その後は再び急落するなど不安定な展開が続いていますが、「景気悪化はリーマン・ショック以上」「戦後最悪」と言われるにもかかわらず、株価はなぜ短期間に回復できたのでしょうか。その理由は3つにまとめることができます。

株価回復の要因・その1

政府の大型経済対策と規制解除

第1は、各国政府による大型の経済対策とロックダウン(都市封鎖)解除の動きです。欧米各国はリーマン・ショック時を上回る経済対策を打ち出したことで安心感が広がり、併せて4月になると各国は日本より一足先にロックダウン解除を段階的に緩和する方針を相次いで打ち出しました。
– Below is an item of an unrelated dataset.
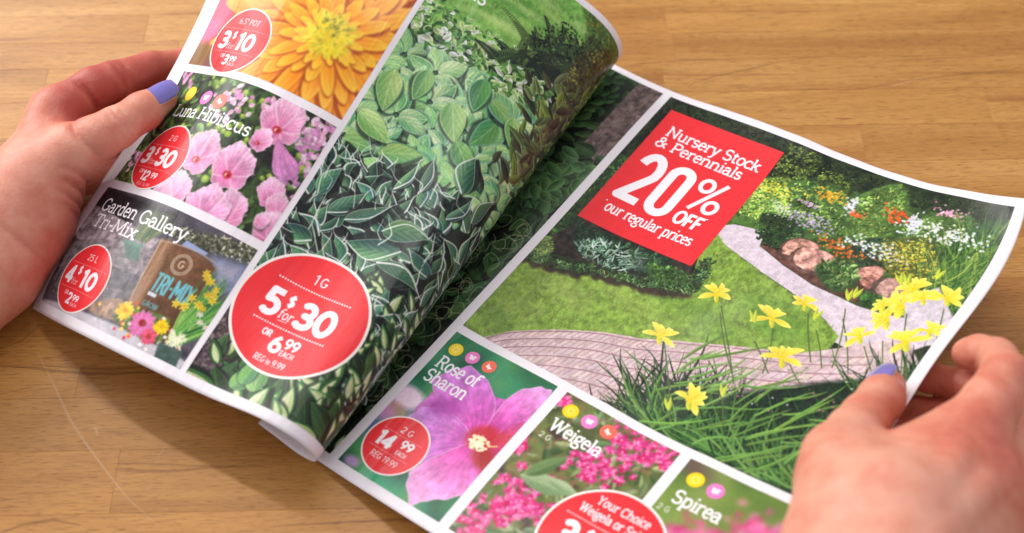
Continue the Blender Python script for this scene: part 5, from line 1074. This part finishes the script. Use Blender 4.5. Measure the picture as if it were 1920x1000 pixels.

実際に解除が実施されたのは5月になってからでしたが、その「方針」が表明されるだけで株価回復の材料になりました。

日本では5月に入って14日に39県で緊急事態宣言を解除、25日には全面的に解除されました。その後も休業要請や県境をまたぐ移動自粛などは継続されていましたが、それも6月19日に全面解除という経過をたどりました。 この間、4月30日に第1次補正予算(25.7兆円、事業規模117兆円)が成立し、続いて第2次補正予算(31.9兆円、事業規模117兆円)が5月27日に閣議決定、6月12日に成立しました。

こうした欧米や国内の動きが株価のプラス材料となり、回復持続を後押ししたと言えます。

株価回復の要因・その2

経済指標も底入れのサイン

第2は、景気の実態面でも底入れの兆しが出てきたことです。特に米国の景気によく表れています。米失業率は2月の3.5%から3月は4.4%、そして4月には一気に14.7%へと急上昇し、戦後最悪となりました。しかし5月は13.3%と一転して改善しました。事前の予想では4月より悪化すると見られていましたので、これは「ポジティブサプライズ」でした。就業者数も4月は前月より2,050万人も減少するという記録的な悪化となっていましたが、5月は250万人の増加に転じました。
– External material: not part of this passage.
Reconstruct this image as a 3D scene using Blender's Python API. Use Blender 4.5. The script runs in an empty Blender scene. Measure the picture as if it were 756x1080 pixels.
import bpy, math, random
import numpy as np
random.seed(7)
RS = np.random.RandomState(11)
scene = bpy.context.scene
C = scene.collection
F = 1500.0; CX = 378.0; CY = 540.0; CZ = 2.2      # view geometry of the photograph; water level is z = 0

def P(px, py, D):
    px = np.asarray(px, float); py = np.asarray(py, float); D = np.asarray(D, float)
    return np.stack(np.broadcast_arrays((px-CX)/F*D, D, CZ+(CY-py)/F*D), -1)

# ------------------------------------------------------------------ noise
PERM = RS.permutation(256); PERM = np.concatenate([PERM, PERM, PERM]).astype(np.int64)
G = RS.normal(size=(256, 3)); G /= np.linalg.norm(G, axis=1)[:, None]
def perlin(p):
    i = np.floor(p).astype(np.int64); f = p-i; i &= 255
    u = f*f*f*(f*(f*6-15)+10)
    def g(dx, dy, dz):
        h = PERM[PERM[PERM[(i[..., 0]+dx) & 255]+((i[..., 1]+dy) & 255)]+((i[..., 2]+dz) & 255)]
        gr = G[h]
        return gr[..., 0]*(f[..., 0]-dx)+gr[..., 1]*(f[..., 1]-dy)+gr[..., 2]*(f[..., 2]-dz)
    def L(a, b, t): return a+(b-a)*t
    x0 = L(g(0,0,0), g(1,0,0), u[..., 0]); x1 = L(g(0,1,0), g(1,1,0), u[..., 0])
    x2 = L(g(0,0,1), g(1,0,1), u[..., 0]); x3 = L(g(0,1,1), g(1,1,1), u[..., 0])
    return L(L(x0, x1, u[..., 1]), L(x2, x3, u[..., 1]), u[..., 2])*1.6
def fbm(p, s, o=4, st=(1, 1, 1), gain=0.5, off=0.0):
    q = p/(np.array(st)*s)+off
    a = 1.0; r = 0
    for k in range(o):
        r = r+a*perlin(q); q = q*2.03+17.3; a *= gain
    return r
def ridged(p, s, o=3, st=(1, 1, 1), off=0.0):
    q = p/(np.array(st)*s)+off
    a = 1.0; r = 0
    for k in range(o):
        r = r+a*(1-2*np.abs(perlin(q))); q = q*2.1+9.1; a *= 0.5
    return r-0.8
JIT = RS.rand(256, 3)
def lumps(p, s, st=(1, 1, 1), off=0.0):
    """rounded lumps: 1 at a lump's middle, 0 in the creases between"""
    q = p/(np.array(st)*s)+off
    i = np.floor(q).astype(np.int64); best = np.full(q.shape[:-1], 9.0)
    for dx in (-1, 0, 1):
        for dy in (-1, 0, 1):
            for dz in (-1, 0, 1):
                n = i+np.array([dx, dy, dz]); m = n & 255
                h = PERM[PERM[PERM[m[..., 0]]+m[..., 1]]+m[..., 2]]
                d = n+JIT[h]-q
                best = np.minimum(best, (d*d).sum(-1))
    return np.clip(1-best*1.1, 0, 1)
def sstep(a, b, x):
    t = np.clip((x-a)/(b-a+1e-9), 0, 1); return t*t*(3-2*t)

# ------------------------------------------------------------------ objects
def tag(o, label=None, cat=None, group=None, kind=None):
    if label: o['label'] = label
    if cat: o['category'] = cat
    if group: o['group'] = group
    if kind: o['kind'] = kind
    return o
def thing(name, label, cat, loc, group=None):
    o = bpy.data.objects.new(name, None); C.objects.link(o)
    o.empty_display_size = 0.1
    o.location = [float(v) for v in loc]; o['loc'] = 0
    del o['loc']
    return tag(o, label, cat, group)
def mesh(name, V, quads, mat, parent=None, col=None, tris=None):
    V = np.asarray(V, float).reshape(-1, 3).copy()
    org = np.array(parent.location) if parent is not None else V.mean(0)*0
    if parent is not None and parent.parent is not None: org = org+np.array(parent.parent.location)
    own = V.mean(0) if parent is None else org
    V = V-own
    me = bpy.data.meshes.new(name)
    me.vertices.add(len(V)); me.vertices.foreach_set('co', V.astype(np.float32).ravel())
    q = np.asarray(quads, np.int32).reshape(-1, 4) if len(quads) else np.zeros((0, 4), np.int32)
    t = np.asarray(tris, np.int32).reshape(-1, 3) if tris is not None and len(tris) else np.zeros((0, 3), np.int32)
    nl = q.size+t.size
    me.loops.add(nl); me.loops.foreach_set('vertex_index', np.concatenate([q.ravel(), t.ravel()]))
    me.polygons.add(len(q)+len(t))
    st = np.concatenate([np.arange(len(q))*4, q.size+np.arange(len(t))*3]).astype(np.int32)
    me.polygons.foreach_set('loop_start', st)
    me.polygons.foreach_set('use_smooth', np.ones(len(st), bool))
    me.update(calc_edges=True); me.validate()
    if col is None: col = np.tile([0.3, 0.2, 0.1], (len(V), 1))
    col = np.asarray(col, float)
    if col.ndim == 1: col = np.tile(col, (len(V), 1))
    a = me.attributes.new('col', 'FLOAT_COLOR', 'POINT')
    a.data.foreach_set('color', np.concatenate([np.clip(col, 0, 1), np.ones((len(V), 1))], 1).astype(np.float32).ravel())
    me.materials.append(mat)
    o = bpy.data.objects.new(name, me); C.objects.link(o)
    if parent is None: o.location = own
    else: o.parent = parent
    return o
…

このほか、6月に入ってから発表された主な経済指標(5月の小売売上高、同鉱工業生産指数など)も軒並み前月比プラスとなっています。これらから判断すると、米国の景気は4月で底を打った可能性があります。

  • 底入れを示す米国の経済指標

    底入れを示す米国の経済指標

日本国内の指標では、底入れを示すデータはまだ少ないのですが、それでも景気ウォッチャー調査にその兆しを見ることができます。同調査は「街角景気」とも呼ばれ、コンビニ店員やタクシー運転手など景気の動向を肌で感じる立場にいる人たちを対象にアンケート調査し、その結果を指数化しているもので、景気の変化を敏感に反映するデータとして市場関係者がいつも注目しています。

それによると、景気の現状を示す指数(DI)は今年1月以降大幅に低下し、4月には7.9と、過去最低を記録しました。この指数は50が景気の好不況の分かれ目と言われており、数値が低いほど景気が悪いことを示しています。コロナ禍によって、いかに街角の景気が悪化したかがよくわかります。

ところが5月は15.5と反転したのです。まだ低水準ではありますが、最低となった4月だけではなく、その前の3月の水準をも上回りました。